The first, I swerved to the left around a parked van in the road. The second, I immediately swerved back into my lane after passing it, and an on coming car went right on by. THat for sure would of been fatal. The third was a later date where the van parked in the road like a G D idiot happend all over again on the same road. After that I stopped taking that road, then I stopped driving all together as my vision worsened even further.
A year earlier with better v\sion but but not 1000 hours of lying in the simulator behind me, I took out 3 construction horses some other id die ots had put on the interstate with no flashing lights, no cones, nothing, just blocking off a lane. I was going 20 miles afster, butstill. I swerved too late to get in the left lane and took out all three construction horses withthe front of my motorcycle like a battering ram and kept going, albeit pissed off. Had to repair all that.
So my recomendation... do all your crashing in a simulator. I've basically crashed a million times by now crashing my way upward to being a pro aerobatic pilot. I must crash 30 times a day in the sim..
@ep5 Yep, my neighbor ran a stop sign on a 3 wheel motorcycle and his girlfriend on the back was killed and he lost hi slegs. I've run through intersections once or twice in my life.
Simulators are a great way to fly every day, rain or sign. I'm lik 1,200 hours. Way more fun than the real deal, you can do anything in them. Real flying in an airplane in a straight line is now boring to me like a trip to the grocery store. Why fly, when you can frolic in the sky with no G forces and no threat to life or limb.
I fly a sim called Liftoff. It took me a long time to tune it from the defaults for the sticks to match my brain, but I finally got it and now my machine flies creamier than ice cream.
The real life RC equipment I'm not having so much luck with, I'm sick of fixing broken stuff anymore.
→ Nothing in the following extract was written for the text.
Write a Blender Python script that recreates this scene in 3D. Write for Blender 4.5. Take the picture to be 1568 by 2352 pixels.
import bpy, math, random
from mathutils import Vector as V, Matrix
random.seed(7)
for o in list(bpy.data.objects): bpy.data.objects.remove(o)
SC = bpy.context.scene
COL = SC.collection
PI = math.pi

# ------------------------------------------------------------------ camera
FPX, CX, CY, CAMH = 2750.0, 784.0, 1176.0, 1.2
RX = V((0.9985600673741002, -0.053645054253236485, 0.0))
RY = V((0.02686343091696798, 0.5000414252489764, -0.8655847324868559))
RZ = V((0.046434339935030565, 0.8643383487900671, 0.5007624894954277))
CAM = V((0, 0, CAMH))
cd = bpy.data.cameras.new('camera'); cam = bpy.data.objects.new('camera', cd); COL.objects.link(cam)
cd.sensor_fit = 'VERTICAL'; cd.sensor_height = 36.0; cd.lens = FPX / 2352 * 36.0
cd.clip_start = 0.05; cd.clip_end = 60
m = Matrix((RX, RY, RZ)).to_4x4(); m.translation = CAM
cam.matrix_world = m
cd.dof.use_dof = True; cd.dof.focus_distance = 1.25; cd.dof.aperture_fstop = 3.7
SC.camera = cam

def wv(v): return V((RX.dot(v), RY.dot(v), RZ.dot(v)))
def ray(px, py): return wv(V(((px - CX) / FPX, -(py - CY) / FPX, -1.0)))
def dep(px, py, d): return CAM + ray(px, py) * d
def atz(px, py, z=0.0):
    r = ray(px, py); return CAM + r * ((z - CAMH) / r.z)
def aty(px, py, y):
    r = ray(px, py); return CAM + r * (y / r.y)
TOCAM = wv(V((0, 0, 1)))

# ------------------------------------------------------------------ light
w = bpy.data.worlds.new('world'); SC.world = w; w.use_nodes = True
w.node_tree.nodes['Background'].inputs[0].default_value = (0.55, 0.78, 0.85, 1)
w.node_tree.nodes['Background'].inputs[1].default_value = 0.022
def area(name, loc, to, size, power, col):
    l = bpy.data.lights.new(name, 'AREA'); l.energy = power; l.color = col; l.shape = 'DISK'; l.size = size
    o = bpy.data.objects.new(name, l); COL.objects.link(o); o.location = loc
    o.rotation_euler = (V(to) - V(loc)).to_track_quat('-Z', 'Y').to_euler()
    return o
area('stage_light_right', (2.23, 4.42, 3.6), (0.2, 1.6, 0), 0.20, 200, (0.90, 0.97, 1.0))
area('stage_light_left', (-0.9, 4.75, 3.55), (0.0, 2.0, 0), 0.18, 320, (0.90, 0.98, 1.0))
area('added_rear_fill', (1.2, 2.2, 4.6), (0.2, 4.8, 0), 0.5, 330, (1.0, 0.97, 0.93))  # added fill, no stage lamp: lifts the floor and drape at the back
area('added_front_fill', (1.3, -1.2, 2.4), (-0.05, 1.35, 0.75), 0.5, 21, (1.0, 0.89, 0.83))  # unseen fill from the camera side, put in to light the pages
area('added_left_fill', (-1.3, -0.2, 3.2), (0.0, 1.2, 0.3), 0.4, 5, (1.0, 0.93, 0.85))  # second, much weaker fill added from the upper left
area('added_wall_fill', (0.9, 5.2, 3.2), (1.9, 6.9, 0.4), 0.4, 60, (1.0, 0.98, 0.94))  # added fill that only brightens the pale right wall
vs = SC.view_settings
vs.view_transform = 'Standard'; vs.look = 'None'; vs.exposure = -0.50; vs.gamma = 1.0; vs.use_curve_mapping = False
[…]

My three real people sized airplane projects also probably will never be touched again, they're collecting dust.
Now I'm the automated recorded girl that speaks to pilots on their radio. Pull up! Pull up! Pull up!
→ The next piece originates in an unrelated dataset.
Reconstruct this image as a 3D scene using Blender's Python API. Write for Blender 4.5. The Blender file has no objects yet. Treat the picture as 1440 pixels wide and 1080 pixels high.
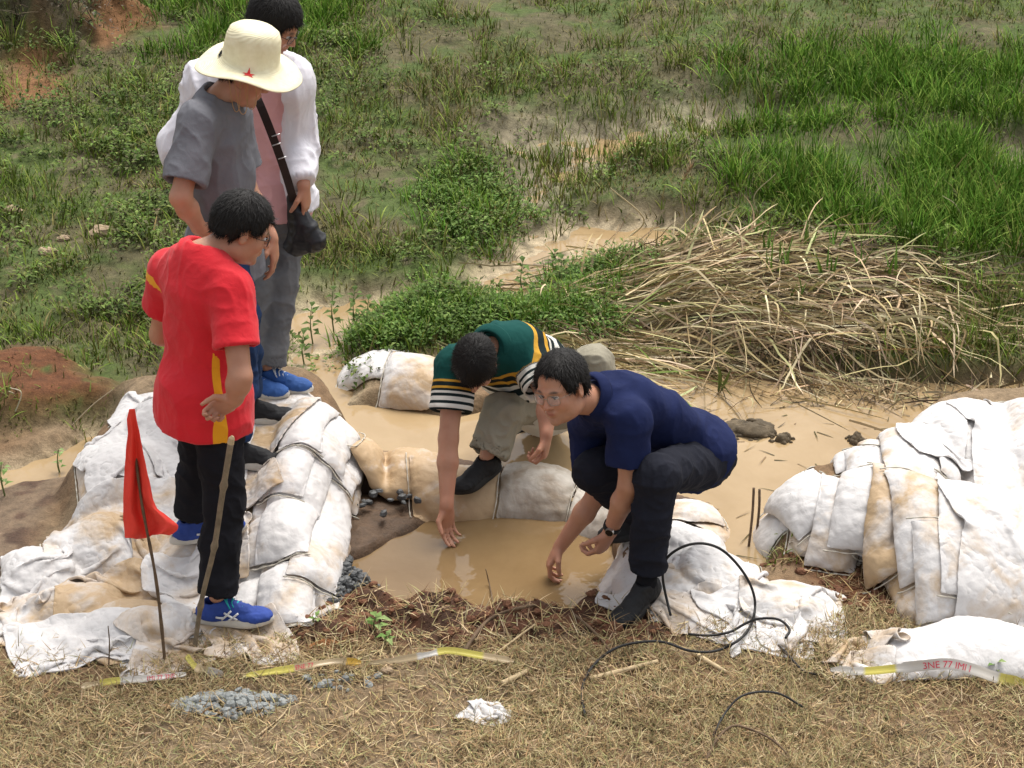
import bpy, math, random, time
import numpy as np
from mathutils import Vector, Matrix
T0 = time.time()
random.seed(7)
rng = np.random.default_rng(7)
S = bpy.context.scene
COL = S.collection
rad = math.radians

# ------------------------------------------------------------------ camera
CAMH, PITCH, FPX = 4.45, 27.0, 3000.0
cam_d = bpy.data.cameras.new('camera')
cam = bpy.data.objects.new('camera', cam_d)
COL.objects.link(cam)
cam.location = (0, 0, CAMH)
cam.rotation_euler = (rad(90 - PITCH), 0, 0)
cam_d.sensor_width = 36
cam_d.lens = 36 * FPX / 1440
cam_d.clip_start = 0.1
cam_d.clip_end = 3000
S.camera = cam

# ------------------------------------------------------------------ sky, sun, exposure
SUN_EL, SUN_AZ = 62.0, 25.0        # azimuth measured from +Y (away from the camera) towards +X
w = bpy.data.worlds.new('World')
S.world = w
w.use_nodes = True
nt = w.node_tree
bg = nt.nodes['Background']
sky = nt.nodes.new('ShaderNodeTexSky')
sky.sky_type = 'NISHITA'
sky.sun_disc = False
sky.sun_elevation = rad(SUN_EL)
sky.sun_rotation = rad(SUN_AZ)
sky.dust_density = 4.0
sky.air_density = 1.0
hs = nt.nodes.new('ShaderNodeHueSaturation')
hs.inputs['Saturation'].default_value = 0.25
nt.links.new(sky.outputs[0], hs.inputs['Color'])
nt.links.new(hs.outputs[0], bg.inputs['Color'])
bg.inputs['Strength'].default_value = 0.15
sun_d = bpy.data.lights.new('sun', 'SUN')
sun_d.energy = 1.8
sun_d.angle = rad(38)
sun_d.color = (1.0, 0.965, 0.90)
sun = bpy.data.objects.new('sun', sun_d)
COL.objects.link(sun)
_el, _az = rad(SUN_EL), rad(SUN_AZ)
_dir = Vector((math.sin(_az) * math.cos(_el), math.cos(_az) * math.cos(_el), math.sin(_el)))
sun.rotation_euler = _dir.to_track_quat('Z', 'Y').to_euler()
sun.location = (3, 6, 12)
S.view_settings.view_transform = 'Standard'
S.view_settings.look = 'None'
S.view_settings.exposure = 0.70
S.view_settings.gamma = 1.0
S.view_settings.use_curve_mapping = False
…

@ep5 SPoken like a true barnstormer.
You should join my Flying Circus... Google me.
I really enjoyed listening to him! Thanks for sharing this video!
This guy took literally everything we got told about lift in collage and wipes his butt with it. Freakin legend
You made a collage about lift? Cool!
YEP ! 26:00 to 28:00 are the deepest keys to apprehend this fascinating result (instinct make me think of a sort of succion, caused by gradient and sustained by fluid's inertia , countr acting gravity for gliders, thrust etc...) . He should have made some // with swim too...
My Aerodynamics class in college was disappointingly BORING as hell.... this dude continues the tradition.
While I completely agree some of the things like Equal Transit Time are wrong, simplifications of Newton's and Bernoulli at the high school or intro undergrad level allow for a foundational knowledge of the topic that can then be fine-tuned in higher level classes. Very interesting presentation.... I'll get the book!
According to this site: www.uspto.gov/news/media/ccpubguide.jsp, you wouldn't need permission to publish or use figures or text contained in a patent disclosure. I wonder if the publisher made him ask for permission, or if perhaps the legal situation is more tedious than the site would lead on? --A Michigan Aero grad just thinking out loud...
34:38 This thing’s pretty funny. Unless the holes in the flow straightener are very small, the vortex is just going to split into a bunch of vortices that are just going to recombine behind it. If the openings in the straightener are small enough, that’s a lot of parasitic drag for one, but he’s essentially built a Dyson vacuum cleaner and the vortices (I think) going to exert a huge amount of skin drag from being de-spun.
And I haven’t got through his entire explanation of why it doesn’t work, but if he didn’t mention it, I also imagine whatever vortification it removes is just going to be generated again, meaning even more drag.
Yep, basically what you said.
Maybe another misconception is describing the "wingtip vortex" which might be a misnomer. I would think it is realistically a product of the whole aircraft rather than the wingtip alone. Any attempt to counter the vortex pair would require a device the size of the aircraft itself (admittedly with diminishing returns as device size increases). Is there a possibility that wingtip devices are a marketing ploy (Star Wars) and not a real improvement? After all, a small increase of wing span should do the same thing, and as the wing tip devices produce perhaps the same wing root cranked in moment as a wing extension (for the same improvement) and the devices just add complexity, why use them?
As an aerodynamics mechanical engineer I tried to get into Boeing aerodynamics but maybe they found that my birth date was the same year the Hindenburg crashed, a bad omen, so they put me to work--on boats.
Well, the wingtip vortex is due to the circulation theory about the airfoil. You can have a flying wing and still have wingtips vortices. What also helps create wingtip vortices is the difference in pressure between the upper and lower panels of the airfoil.
Wing tip devices come with their own cons. They are a benefit at full TO weight, but become more of a detriment towards the middle to the end of the flight. I had to look it up after a discussion in an aero group.
And it is hard to get in as an aerodynamicist. Not as many jobs in the field. Some of it expanded into wind turbines. Not exactly what I would call interesting stuff.
The reality is that much of aerodynamics is done, leaving the aerodynamicists to work on the crumbs. After all, while the work still continues (maybe not) with the mathematics, they still wind tunnel test their ideas. That is, except me, where I built the first "Trike" that I know of, using other peoples numbers, and I survived the first test flights.
Tell me more about your trike.
My go to question when people say they understand physics is asking 'So, what is Lift?' You'll figure out very quickly if you're dealing with a phony.